In the 2006 Duke Lacrosse alleged rape case, Michaels’ coverage from the African-American perspective was carried by the National Newspaper Publishers Association to 200-plus black newspapers across the nation.

That coverage attracted the attention of major news outlets across the country. As a result, Michaels was interviewed by, or provided analysis for CNN’s “Paula Zahn Now,” ABC News Law & Justice Unit; Byron Pitt for  “The CBS Evening News with Katie Couric”; CBS ”48 Hours” segment on  “The Early Show;” Court TV’s “Nancy Grace’s Closing Arguments” and “Bloom & Politan;” Catherine Herridge of Fox News; Juan Williams of NPR; “Keepin’ It Real with the Rev. Al Sharpton; ”’The Tom Pope syndicated radio show; WNYC-AM in New York; Imhotep Gary Byrd on WBLS-FM/WLIB-AM in New York; and Armstrong Williams on WWRL-AM in New York, among others.

Throughout his over thirty-year career, Michaels has covered many of the top stories in Black America, including the Million Man March in Washington, D.C., the Amadou Diallo case in Bronx, N.Y., the Megan Williams torture/rape case in West Virginia; the 2008 presidential election; and the Miss Collegiate African-American Pageant in Hollywood, Calif.

He has also interviewed notables like Ms. Coretta Scott King, Min. Louis Farrakhan of the Nation of Islam, Rev. Jesse Jackson, Rev. Al Sharpton, Muhammad Ali, Sen. Hillary Clinton, Sen. Barack Obama, Michelle Obama, actress Alfre Woodard, actor Louis Gossett Jr., commentary Tavis Smiley, Sen. Joe Biden and many others.

Michaels even directed comedian Bill Cosby in 1987 for a "Jesse Jackson for President" radio commercial, part of which is featured in his film, Obama in NC: The Path to History.”

In 1998, Michaels was one of 22 contributing writers to "Keeping America’s Promise to North Carolina’s Children," published by the N.C. Child Advocacy Institute, and hailed by such luminaries as former Secretary of State Colin Powell, writer Maya Angelou, and former UNC President William Friday.

During his career, Michaels has received numerous awards for his work and community service, most notably the North Carolina Black Publishers Association’s Excellence in Journalism Award in August 1997; the Triangle Association of Black Journalists in March, 2003; in June 2007, the National Newspaper Publishers Association chose Michaels’ “Cash in the Apple,” carried by both The Carolinian and Wilmington Journal, as the Best Column Writing of 2006; and in June 2010, Michaels’ three-part series on the death of singer Michael Jackson, gained him the NNPA Award for Best Features Story of 2009.

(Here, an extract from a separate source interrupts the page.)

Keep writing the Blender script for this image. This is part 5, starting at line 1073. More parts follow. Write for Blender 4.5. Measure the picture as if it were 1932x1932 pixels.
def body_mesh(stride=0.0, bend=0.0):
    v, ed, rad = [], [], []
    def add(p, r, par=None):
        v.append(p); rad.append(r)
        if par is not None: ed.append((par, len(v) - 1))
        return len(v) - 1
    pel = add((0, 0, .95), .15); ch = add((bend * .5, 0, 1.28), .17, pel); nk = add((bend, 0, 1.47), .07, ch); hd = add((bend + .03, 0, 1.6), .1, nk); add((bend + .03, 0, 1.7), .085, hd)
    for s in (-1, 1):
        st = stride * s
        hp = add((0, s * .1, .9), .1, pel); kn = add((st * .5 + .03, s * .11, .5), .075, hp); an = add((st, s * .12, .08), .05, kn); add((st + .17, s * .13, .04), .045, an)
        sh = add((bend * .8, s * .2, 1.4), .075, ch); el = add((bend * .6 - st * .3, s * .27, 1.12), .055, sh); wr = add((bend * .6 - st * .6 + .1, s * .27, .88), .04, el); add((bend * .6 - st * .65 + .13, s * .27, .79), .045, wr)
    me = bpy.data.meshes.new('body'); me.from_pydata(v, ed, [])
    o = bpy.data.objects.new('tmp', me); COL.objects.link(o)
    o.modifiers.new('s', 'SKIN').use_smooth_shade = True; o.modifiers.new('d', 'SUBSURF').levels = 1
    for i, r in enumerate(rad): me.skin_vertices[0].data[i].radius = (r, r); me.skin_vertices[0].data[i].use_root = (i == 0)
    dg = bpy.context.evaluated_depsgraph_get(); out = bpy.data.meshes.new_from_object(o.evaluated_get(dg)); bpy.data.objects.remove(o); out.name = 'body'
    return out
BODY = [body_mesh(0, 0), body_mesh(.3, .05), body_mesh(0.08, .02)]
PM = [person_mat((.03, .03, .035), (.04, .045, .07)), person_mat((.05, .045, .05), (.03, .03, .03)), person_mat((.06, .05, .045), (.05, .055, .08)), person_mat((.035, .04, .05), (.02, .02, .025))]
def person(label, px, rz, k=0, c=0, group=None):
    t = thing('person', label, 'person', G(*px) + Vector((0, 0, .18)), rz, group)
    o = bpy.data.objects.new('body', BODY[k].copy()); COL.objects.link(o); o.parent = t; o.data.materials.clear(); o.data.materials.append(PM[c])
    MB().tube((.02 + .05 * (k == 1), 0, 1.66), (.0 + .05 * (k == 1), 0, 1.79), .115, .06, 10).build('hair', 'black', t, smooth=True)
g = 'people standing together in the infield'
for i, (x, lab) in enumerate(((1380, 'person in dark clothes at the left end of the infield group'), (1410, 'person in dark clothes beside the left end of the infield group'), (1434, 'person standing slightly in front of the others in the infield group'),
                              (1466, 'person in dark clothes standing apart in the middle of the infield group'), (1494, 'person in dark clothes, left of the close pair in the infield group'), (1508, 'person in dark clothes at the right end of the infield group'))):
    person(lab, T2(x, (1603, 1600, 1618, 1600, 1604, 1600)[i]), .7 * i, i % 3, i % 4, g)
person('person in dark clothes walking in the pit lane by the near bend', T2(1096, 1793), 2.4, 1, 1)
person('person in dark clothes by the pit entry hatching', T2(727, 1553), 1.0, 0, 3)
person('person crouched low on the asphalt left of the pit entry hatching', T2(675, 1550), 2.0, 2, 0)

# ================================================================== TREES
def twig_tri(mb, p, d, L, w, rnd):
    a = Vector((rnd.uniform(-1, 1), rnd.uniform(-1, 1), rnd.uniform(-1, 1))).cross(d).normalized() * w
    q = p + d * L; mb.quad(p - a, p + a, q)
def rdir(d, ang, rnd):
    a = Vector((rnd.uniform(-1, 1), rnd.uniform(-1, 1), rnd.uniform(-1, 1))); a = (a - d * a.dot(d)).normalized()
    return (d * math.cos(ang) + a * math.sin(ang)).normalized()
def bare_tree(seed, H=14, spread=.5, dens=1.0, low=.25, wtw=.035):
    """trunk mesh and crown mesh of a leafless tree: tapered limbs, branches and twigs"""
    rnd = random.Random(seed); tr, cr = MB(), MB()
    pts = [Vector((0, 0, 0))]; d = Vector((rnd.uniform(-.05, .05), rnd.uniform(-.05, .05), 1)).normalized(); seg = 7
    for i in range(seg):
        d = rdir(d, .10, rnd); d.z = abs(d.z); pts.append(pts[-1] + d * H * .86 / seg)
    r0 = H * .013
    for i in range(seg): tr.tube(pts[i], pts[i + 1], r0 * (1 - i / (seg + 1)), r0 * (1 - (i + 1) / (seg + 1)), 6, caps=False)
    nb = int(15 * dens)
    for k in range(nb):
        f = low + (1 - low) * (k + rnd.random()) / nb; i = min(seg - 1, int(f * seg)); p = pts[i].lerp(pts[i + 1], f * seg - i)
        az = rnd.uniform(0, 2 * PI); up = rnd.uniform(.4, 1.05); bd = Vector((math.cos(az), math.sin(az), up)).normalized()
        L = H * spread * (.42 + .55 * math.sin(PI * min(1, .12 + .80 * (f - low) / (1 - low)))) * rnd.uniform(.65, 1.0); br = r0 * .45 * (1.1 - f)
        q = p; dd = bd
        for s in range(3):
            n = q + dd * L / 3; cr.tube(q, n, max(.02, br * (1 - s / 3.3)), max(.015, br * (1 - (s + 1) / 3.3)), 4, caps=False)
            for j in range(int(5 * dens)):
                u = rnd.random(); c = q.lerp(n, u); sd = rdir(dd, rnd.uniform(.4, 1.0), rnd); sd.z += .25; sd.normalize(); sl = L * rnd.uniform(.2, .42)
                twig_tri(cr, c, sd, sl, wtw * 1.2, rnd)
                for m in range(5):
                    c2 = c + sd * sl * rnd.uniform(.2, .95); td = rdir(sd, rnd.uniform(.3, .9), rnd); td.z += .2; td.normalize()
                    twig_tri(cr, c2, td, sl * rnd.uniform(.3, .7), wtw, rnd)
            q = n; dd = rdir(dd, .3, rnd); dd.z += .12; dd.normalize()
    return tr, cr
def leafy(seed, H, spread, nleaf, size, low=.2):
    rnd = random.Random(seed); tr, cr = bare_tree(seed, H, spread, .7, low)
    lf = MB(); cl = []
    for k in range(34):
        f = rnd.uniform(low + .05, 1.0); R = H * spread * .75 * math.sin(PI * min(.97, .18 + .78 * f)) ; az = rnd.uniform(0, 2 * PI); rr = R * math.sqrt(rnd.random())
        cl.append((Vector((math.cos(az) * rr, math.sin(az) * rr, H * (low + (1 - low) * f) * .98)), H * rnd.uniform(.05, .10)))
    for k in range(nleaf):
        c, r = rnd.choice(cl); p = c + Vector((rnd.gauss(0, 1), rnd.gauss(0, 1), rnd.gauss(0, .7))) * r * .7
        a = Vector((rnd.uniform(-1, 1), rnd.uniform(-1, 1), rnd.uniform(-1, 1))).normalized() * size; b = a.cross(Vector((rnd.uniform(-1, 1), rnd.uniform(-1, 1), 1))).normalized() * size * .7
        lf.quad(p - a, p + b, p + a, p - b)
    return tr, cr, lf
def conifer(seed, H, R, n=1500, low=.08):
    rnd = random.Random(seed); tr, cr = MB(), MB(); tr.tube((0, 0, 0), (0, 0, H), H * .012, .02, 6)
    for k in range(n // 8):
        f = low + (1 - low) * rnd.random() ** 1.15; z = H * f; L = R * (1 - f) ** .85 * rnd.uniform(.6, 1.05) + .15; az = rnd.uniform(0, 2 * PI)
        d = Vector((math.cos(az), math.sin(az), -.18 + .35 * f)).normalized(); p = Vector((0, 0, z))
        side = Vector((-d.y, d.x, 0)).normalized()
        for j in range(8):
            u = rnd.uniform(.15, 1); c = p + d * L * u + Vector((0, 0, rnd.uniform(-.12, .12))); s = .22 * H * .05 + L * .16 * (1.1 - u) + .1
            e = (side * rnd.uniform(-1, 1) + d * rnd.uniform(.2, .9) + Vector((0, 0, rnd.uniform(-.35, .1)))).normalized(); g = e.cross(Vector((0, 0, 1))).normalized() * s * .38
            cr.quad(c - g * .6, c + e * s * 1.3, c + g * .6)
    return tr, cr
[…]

In Sept. 2011, Michaels was honored with the President’s Award for Outstanding Media Excellence by the Raleigh - Apex NAACP.

Of particular note, Michaels has had a front-row seat to some of the biggest stories in history.

On Tuesday, Sept. 11, 2001, Michaels was writing for The Carolinian from his mother's home in Brooklyn, N.Y. when the World Trade Center was attacked by terrorists across the river in Manhattan.

With most phone lines jammed in New York, television stations knocked off the air and bridges, tunnels and highways shutdown by order of NY Mayor Rudolph Giuliani, Michaels not only succeeded in developing the North Carolina paper's front page coverage as the true scope of the tragedy was unfolding around him, but he was also able to get pictures and stories back to Raleigh by deadline that night despite daunting telephone line problems, producing one of The Carolinian's most historic editions.

The next day, Michaels reported live via telephone about rescue and recovery operations in the aftermath of the terrorist attack on NBC-17 News at Six with Bill Gaines and Sharon Delaney, and remained in New York for two weeks reporting for The Carolinian.

Michaels is a native of Brooklyn, N.Y., where he attended Brooklyn College for two years. In August 1981, after working part-time at several small radio stations in New York and New Jersey, Michaels moved to Durham, N.C. to do the morning drive program on WSRC-AM.

Before leaving there in 1983, Michaels served as WSRC program director, news director and production manager. Michaels holds the distinction of giving Bo Griffin, a popular national radio and television personality, her first job straight out of broadcasting school.

Griffin died on Feb. 16, 2010 of a long-term illness.

In March 1984, Michaels joined WLLE-AM in Raleigh as a morning drive personality, eventually becoming program director, news director, and host/producer of his own evening talk show called "Hotline P.M."

Michaels took a leave of absence from 1988-90 to work with students as program director at WAUG-AM, the commercial radio station of St. Augustine’s College. He returned to WLLE in 1990, and then took over as editor/chief reporter of The Carolinian in January 1993.

Michaels stayed with WLLE-AM until August 1997 when the station was sold and changed formats.

From February 1998 until April 2001, Michaels served as morning news anchor for WAUG-AM in Raleigh.

Michaels is happily married to his wife of ten years, Markita. They are the proud parents of their daughter, KaLa, born Feb. 14, 2003.

KaLa, 10, is an outstanding award-winning fourth - grade student who holds the distinction of having met President Barack Obama, First Lady Michelle Obama, and Secretary of State Hillary Clinton.

Cash's oldest daughter by a previous marriage, Tiffany, is a 2005 graduate of the University of Maryland at College Park, and earned her MBA from the UM School of Business in 2008. She lives and works in Washington, D.C.

The family currently lives in Cary, NC.



  1. Welcome to blog land, Cash. I look forward to checking out your perspective on the world.

  2. Sheria, let the history books record that you are the very FIRST to post a comment on my first ever blog, and I'm so glad and proud that it's you. Thanks. Look forward to hearing from you and others in the future. Peace!